Monday, January 3, 2022

Literary history, one day at a time

During 2021 I read, at a rate of a page a day, Tom Nissley's A Reader's Book of Days, and I recommend it to other serious readers.

Published in 2014, the book the lists events that took place in the literary world on each day of the year. Some of these are major, such as the publication of George Orwell's 1984 on June 8, 1949; others quite insignificant, such as Tennessee Williams mentioning in his diary on April 29, 1940, that he "saw a silly picture called 1,000,000 Years B.C."

Nissley includes fictional events in his calendar as well. Scarlett O'Hara marries Charles Hamilton on April 30, for example.

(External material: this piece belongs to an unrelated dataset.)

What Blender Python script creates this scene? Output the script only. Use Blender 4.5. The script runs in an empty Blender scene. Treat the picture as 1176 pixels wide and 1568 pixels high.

In addition, Nissley gives us a couple of writers who were born and a couple of writers who died each day of the year. We discover, for example, that J.R.R. Tolkien was born on Jan. 3, 1892, or 130 years ago today, and that cartoonist Will Eisner died on this same date in 2009.

The research required for such a book must have been imposing. How does one discover that Arthur Rimbaud's right leg was amputated on May 27th or that Orwell made two pounds of blackberry jelly on Oct. 10? By reading lots of books and taking lots of notes, I suppose.

Nissley's years of research gives his readers three minutes of pleasure a day. Just the idea of Tennessee Williams watching One Million B.C. (the actual title of the 1940 movie he saw) or George Orwell making blackberry jelly gave me pleasure.